(Records with scene code)
+===+

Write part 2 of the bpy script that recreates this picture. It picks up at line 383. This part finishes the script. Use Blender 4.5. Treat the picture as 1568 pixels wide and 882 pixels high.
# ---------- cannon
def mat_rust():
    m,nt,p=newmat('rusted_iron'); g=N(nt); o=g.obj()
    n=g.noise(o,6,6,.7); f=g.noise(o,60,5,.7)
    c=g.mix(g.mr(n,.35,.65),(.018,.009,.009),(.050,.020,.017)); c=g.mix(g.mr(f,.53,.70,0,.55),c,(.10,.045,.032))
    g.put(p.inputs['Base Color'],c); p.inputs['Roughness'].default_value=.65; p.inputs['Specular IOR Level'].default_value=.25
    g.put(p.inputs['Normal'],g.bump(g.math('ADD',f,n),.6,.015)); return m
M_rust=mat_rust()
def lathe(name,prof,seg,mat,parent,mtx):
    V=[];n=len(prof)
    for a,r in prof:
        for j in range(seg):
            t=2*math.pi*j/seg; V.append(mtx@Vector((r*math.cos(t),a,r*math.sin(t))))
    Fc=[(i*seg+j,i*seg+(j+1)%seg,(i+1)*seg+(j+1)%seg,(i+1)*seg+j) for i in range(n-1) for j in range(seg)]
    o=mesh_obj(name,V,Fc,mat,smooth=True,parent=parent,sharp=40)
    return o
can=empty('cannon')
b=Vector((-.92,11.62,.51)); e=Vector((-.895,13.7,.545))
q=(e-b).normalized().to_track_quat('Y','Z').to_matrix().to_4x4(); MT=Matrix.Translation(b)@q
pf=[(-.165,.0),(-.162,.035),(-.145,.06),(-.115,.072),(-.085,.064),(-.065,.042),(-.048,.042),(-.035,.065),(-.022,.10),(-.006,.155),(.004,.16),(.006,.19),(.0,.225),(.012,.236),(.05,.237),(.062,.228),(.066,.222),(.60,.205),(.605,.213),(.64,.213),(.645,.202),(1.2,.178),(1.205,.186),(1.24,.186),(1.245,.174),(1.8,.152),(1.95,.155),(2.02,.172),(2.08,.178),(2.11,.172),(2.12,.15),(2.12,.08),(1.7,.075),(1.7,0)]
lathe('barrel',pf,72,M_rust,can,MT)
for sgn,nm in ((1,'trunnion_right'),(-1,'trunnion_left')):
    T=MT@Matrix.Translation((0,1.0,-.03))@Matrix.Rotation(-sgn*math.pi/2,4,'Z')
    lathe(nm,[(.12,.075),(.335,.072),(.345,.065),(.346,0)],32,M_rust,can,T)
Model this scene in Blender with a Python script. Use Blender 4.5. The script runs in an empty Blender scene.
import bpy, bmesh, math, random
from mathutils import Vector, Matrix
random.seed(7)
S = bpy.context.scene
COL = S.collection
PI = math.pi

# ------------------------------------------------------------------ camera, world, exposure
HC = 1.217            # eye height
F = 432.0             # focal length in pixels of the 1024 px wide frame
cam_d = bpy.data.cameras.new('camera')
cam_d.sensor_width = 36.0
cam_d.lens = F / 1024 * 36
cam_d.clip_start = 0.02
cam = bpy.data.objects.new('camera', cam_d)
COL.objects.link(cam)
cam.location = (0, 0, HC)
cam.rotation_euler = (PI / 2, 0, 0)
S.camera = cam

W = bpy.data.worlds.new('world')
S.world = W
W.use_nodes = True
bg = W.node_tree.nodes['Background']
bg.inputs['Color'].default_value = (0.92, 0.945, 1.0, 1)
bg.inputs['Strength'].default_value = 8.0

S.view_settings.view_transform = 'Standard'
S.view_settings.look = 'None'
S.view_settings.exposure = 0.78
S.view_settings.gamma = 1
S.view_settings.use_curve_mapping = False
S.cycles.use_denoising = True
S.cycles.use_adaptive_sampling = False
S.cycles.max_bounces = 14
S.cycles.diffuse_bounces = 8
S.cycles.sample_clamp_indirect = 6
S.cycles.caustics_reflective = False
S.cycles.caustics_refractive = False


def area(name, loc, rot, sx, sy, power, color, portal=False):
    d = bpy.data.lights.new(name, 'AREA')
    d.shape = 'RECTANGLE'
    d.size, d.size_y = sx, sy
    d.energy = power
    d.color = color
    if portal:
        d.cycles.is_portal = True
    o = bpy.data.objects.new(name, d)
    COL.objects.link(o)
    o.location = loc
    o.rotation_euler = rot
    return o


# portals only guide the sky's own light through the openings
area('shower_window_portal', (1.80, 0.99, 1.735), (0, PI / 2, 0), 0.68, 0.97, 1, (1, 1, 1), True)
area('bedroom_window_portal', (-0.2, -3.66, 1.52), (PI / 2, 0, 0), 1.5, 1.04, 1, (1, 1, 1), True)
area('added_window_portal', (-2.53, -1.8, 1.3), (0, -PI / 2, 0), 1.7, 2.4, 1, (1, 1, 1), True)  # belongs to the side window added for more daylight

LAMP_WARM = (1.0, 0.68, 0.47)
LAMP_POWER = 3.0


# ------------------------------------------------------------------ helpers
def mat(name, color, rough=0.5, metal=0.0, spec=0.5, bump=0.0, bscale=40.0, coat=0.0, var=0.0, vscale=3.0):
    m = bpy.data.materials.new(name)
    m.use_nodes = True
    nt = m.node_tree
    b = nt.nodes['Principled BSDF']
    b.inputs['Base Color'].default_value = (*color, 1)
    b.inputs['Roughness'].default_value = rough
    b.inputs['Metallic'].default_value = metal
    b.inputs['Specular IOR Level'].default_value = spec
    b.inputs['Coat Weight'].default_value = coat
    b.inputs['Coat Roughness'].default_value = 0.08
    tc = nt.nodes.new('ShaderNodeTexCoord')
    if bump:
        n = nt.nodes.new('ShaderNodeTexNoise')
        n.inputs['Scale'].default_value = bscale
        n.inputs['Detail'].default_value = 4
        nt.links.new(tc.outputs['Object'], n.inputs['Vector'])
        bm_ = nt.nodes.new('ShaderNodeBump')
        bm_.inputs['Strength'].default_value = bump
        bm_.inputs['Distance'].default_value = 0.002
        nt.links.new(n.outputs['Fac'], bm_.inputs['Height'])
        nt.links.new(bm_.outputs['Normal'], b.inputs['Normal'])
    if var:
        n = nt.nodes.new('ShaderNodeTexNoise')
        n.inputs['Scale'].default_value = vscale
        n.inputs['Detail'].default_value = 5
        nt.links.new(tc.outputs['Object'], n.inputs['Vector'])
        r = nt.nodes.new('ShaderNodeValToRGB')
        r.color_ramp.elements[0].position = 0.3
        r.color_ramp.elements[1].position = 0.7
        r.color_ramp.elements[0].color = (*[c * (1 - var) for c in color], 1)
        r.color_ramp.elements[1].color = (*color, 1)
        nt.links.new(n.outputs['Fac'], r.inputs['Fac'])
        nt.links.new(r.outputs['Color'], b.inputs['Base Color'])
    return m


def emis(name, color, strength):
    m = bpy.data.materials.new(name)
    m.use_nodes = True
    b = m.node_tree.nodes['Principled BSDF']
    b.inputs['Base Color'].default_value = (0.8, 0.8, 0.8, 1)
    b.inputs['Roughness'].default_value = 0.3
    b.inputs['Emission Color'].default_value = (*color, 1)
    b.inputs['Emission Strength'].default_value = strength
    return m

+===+

## [Required task]
Produce only the lines from the line containing "Model this scene" through the line containing "S.camera = cam", inclusive of both, exactly as they stand in the entries above.

## [Task result]
Model this scene in Blender with a Python script. Use Blender 4.5. The script runs in an empty Blender scene.
import bpy, bmesh, math, random
from mathutils import Vector, Matrix
random.seed(7)
S = bpy.context.scene
COL = S.collection
PI = math.pi

# ------------------------------------------------------------------ camera, world, exposure
HC = 1.217            # eye height
F = 432.0             # focal length in pixels of the 1024 px wide frame
cam_d = bpy.data.cameras.new('camera')
cam_d.sensor_width = 36.0
cam_d.lens = F / 1024 * 36
cam_d.clip_start = 0.02
cam = bpy.data.objects.new('camera', cam_d)
COL.objects.link(cam)
cam.location = (0, 0, HC)
cam.rotation_euler = (PI / 2, 0, 0)
S.camera = cam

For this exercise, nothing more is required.